EXERCISE AIM:
Emit the data below verbatim, stripping out any pictures.

[start of SUPPLIED MATERIAL]

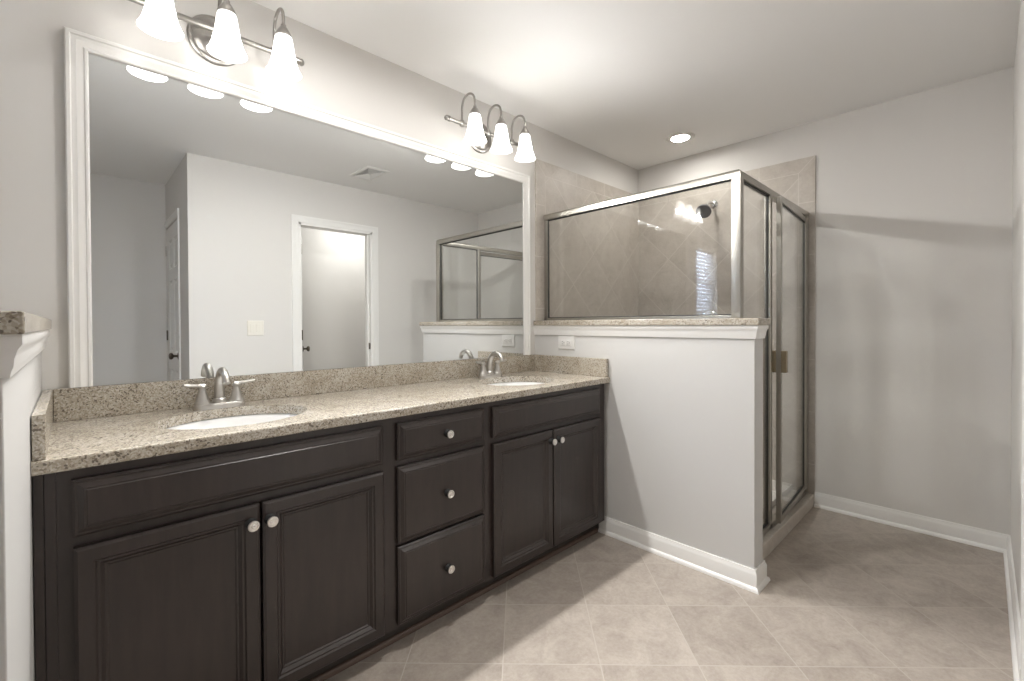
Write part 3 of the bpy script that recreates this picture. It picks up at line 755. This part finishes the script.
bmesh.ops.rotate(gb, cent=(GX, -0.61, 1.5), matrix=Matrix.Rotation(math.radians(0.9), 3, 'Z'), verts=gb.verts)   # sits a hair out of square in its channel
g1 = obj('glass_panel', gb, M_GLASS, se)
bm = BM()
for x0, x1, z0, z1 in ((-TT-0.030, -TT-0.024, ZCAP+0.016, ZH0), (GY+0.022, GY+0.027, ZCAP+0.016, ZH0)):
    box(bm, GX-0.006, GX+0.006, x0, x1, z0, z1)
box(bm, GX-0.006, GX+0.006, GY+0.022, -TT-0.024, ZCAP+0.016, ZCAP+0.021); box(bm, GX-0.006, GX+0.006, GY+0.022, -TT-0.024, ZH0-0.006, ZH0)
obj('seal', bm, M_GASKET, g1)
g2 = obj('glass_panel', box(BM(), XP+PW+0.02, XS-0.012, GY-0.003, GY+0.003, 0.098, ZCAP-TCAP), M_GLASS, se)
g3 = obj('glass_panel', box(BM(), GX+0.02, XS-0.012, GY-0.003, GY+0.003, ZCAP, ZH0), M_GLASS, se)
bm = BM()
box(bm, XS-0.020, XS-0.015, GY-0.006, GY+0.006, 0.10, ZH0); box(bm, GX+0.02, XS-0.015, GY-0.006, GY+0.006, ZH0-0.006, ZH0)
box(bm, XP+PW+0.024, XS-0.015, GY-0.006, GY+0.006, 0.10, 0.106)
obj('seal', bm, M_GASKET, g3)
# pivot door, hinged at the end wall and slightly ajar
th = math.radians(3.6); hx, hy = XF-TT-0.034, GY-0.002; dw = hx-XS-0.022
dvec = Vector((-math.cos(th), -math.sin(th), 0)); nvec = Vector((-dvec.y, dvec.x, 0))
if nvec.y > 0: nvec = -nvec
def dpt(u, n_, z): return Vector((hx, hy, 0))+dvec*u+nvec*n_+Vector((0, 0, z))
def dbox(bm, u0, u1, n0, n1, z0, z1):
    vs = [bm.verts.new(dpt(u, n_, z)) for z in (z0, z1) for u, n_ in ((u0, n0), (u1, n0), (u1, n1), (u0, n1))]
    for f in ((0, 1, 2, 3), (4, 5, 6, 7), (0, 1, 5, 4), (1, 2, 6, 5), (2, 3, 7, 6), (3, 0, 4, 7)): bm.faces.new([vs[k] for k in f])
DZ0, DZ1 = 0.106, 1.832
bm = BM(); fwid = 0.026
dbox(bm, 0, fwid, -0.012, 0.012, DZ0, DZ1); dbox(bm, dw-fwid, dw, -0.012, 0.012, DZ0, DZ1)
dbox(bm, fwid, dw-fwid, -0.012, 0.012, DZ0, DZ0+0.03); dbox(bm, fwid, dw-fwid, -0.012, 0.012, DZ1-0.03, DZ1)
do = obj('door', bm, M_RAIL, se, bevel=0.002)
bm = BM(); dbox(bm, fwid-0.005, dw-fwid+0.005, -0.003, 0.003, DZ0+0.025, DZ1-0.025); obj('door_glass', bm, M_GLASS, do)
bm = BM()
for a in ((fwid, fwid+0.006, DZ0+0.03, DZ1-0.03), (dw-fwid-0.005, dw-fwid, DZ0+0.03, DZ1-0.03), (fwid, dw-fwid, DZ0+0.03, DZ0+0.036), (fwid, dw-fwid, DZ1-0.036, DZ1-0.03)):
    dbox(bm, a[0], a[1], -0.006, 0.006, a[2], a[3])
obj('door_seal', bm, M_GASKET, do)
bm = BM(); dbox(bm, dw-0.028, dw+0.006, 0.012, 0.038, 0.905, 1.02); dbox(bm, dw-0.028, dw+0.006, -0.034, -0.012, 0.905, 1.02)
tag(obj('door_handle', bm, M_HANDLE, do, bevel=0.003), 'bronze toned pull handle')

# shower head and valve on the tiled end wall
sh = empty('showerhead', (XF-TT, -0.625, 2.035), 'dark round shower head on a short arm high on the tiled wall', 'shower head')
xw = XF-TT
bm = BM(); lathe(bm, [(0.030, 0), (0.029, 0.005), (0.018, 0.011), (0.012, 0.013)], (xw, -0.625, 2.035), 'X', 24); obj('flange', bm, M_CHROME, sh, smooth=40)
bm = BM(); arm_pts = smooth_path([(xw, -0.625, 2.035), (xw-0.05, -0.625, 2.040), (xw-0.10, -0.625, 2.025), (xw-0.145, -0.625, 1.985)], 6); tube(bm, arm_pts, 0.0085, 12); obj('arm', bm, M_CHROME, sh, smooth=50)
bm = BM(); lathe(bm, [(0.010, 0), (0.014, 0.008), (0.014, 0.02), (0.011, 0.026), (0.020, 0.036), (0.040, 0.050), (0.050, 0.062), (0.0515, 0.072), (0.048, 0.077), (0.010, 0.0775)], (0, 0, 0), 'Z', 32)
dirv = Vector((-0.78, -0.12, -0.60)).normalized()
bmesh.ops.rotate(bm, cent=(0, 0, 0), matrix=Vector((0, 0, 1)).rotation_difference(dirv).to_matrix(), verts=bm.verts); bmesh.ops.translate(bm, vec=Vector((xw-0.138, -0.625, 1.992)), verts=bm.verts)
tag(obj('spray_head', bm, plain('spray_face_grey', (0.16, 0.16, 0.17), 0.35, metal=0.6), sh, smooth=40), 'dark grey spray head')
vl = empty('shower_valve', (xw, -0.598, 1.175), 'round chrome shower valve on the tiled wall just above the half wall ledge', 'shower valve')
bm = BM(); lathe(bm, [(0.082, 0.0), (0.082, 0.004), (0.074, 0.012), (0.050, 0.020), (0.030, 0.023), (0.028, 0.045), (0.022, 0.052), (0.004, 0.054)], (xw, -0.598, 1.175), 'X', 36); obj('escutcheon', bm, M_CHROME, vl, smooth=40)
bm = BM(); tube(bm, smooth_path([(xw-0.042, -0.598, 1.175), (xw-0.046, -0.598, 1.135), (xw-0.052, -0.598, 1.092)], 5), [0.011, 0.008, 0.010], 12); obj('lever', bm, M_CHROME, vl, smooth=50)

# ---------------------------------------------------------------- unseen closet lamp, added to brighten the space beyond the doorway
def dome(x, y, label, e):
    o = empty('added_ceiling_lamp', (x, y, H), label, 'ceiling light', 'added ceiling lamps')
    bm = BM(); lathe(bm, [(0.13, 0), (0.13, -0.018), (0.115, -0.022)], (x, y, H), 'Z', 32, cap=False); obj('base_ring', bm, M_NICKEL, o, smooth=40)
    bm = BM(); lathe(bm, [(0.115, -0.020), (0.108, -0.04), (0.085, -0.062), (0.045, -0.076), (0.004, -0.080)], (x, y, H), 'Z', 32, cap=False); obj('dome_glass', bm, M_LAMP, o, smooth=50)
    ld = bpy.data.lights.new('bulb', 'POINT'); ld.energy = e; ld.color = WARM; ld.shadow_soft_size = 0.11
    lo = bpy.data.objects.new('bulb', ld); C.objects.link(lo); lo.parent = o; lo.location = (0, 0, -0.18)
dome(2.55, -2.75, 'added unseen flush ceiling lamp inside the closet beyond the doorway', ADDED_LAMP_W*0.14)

[end of SUPPLIED MATERIAL]

ANSWER TO THE EXERCISE:
Write part 3 of the bpy script that recreates this picture. It picks up at line 755. This part finishes the script.
bmesh.ops.rotate(gb, cent=(GX, -0.61, 1.5), matrix=Matrix.Rotation(math.radians(0.9), 3, 'Z'), verts=gb.verts)   # sits a hair out of square in its channel
g1 = obj('glass_panel', gb, M_GLASS, se)
bm = BM()
for x0, x1, z0, z1 in ((-TT-0.030, -TT-0.024, ZCAP+0.016, ZH0), (GY+0.022, GY+0.027, ZCAP+0.016, ZH0)):
    box(bm, GX-0.006, GX+0.006, x0, x1, z0, z1)
box(bm, GX-0.006, GX+0.006, GY+0.022, -TT-0.024, ZCAP+0.016, ZCAP+0.021); box(bm, GX-0.006, GX+0.006, GY+0.022, -TT-0.024, ZH0-0.006, ZH0)
obj('seal', bm, M_GASKET, g1)
g2 = obj('glass_panel', box(BM(), XP+PW+0.02, XS-0.012, GY-0.003, GY+0.003, 0.098, ZCAP-TCAP), M_GLASS, se)
g3 = obj('glass_panel', box(BM(), GX+0.02, XS-0.012, GY-0.003, GY+0.003, ZCAP, ZH0), M_GLASS, se)
bm = BM()
box(bm, XS-0.020, XS-0.015, GY-0.006, GY+0.006, 0.10, ZH0); box(bm, GX+0.02, XS-0.015, GY-0.006, GY+0.006, ZH0-0.006, ZH0)
box(bm, XP+PW+0.024, XS-0.015, GY-0.006, GY+0.006, 0.10, 0.106)
obj('seal', bm, M_GASKET, g3)
# pivot door, hinged at the end wall and slightly ajar
th = math.radians(3.6); hx, hy = XF-TT-0.034, GY-0.002; dw = hx-XS-0.022
dvec = Vector((-math.cos(th), -math.sin(th), 0)); nvec = Vector((-dvec.y, dvec.x, 0))
if nvec.y > 0: nvec = -nvec
def dpt(u, n_, z): return Vector((hx, hy, 0))+dvec*u+nvec*n_+Vector((0, 0, z))
def dbox(bm, u0, u1, n0, n1, z0, z1):
    vs = [bm.verts.new(dpt(u, n_, z)) for z in (z0, z1) for u, n_ in ((u0, n0), (u1, n0), (u1, n1), (u0, n1))]
    for f in ((0, 1, 2, 3), (4, 5, 6, 7), (0, 1, 5, 4), (1, 2, 6, 5), (2, 3, 7, 6), (3, 0, 4, 7)): bm.faces.new([vs[k] for k in f])
DZ0, DZ1 = 0.106, 1.832
bm = BM(); fwid = 0.026
dbox(bm, 0, fwid, -0.012, 0.012, DZ0, DZ1); dbox(bm, dw-fwid, dw, -0.012, 0.012, DZ0, DZ1)
dbox(bm, fwid, dw-fwid, -0.012, 0.012, DZ0, DZ0+0.03); dbox(bm, fwid, dw-fwid, -0.012, 0.012, DZ1-0.03, DZ1)
do = obj('door', bm, M_RAIL, se, bevel=0.002)
bm = BM(); dbox(bm, fwid-0.005, dw-fwid+0.005, -0.003, 0.003, DZ0+0.025, DZ1-0.025); obj('door_glass', bm, M_GLASS, do)
bm = BM()
for a in ((fwid, fwid+0.006, DZ0+0.03, DZ1-0.03), (dw-fwid-0.005, dw-fwid, DZ0+0.03, DZ1-0.03), (fwid, dw-fwid, DZ0+0.03, DZ0+0.036), (fwid, dw-fwid, DZ1-0.036, DZ1-0.03)):
    dbox(bm, a[0], a[1], -0.006, 0.006, a[2], a[3])
obj('door_seal', bm, M_GASKET, do)
bm = BM(); dbox(bm, dw-0.028, dw+0.006, 0.012, 0.038, 0.905, 1.02); dbox(bm, dw-0.028, dw+0.006, -0.034, -0.012, 0.905, 1.02)
tag(obj('door_handle', bm, M_HANDLE, do, bevel=0.003), 'bronze toned pull handle')

# shower head and valve on the tiled end wall
sh = empty('showerhead', (XF-TT, -0.625, 2.035), 'dark round shower head on a short arm high on the tiled wall', 'shower head')
xw = XF-TT
bm = BM(); lathe(bm, [(0.030, 0), (0.029, 0.005), (0.018, 0.011), (0.012, 0.013)], (xw, -0.625, 2.035), 'X', 24); obj('flange', bm, M_CHROME, sh, smooth=40)
bm = BM(); arm_pts = smooth_path([(xw, -0.625, 2.035), (xw-0.05, -0.625, 2.040), (xw-0.10, -0.625, 2.025), (xw-0.145, -0.625, 1.985)], 6); tube(bm, arm_pts, 0.0085, 12); obj('arm', bm, M_CHROME, sh, smooth=50)
bm = BM(); lathe(bm, [(0.010, 0), (0.014, 0.008), (0.014, 0.02), (0.011, 0.026), (0.020, 0.036), (0.040, 0.050), (0.050, 0.062), (0.0515, 0.072), (0.048, 0.077), (0.010, 0.0775)], (0, 0, 0), 'Z', 32)
dirv = Vector((-0.78, -0.12, -0.60)).normalized()
bmesh.ops.rotate(bm, cent=(0, 0, 0), matrix=Vector((0, 0, 1)).rotation_difference(dirv).to_matrix(), verts=bm.verts); bmesh.ops.translate(bm, vec=Vector((xw-0.138, -0.625, 1.992)), verts=bm.verts)
tag(obj('spray_head', bm, plain('spray_face_grey', (0.16, 0.16, 0.17), 0.35, metal=0.6), sh, smooth=40), 'dark grey spray head')
vl = empty('shower_valve', (xw, -0.598, 1.175), 'round chrome shower valve on the tiled wall just above the half wall ledge', 'shower valve')
bm = BM(); lathe(bm, [(0.082, 0.0), (0.082, 0.004), (0.074, 0.012), (0.050, 0.020), (0.030, 0.023), (0.028, 0.045), (0.022, 0.052), (0.004, 0.054)], (xw, -0.598, 1.175), 'X', 36); obj('escutcheon', bm, M_CHROME, vl, smooth=40)
bm = BM(); tube(bm, smooth_path([(xw-0.042, -0.598, 1.175), (xw-0.046, -0.598, 1.135), (xw-0.052, -0.598, 1.092)], 5), [0.011, 0.008, 0.010], 12); obj('lever', bm, M_CHROME, vl, smooth=50)

# ---------------------------------------------------------------- unseen closet lamp, added to brighten the space beyond the doorway
def dome(x, y, label, e):
    o = empty('added_ceiling_lamp', (x, y, H), label, 'ceiling light', 'added ceiling lamps')
    bm = BM(); lathe(bm, [(0.13, 0), (0.13, -0.018), (0.115, -0.022)], (x, y, H), 'Z', 32, cap=False); obj('base_ring', bm, M_NICKEL, o, smooth=40)
    bm = BM(); lathe(bm, [(0.115, -0.020), (0.108, -0.04), (0.085, -0.062), (0.045, -0.076), (0.004, -0.080)], (x, y, H), 'Z', 32, cap=False); obj('dome_glass', bm, M_LAMP, o, smooth=50)
    ld = bpy.data.lights.new('bulb', 'POINT'); ld.energy = e; ld.color = WARM; ld.shadow_soft_size = 0.11
    lo = bpy.data.objects.new('bulb', ld); C.objects.link(lo); lo.parent = o; lo.location = (0, 0, -0.18)
dome(2.55, -2.75, 'added unseen flush ceiling lamp inside the closet beyond the doorway', ADDED_LAMP_W*0.14)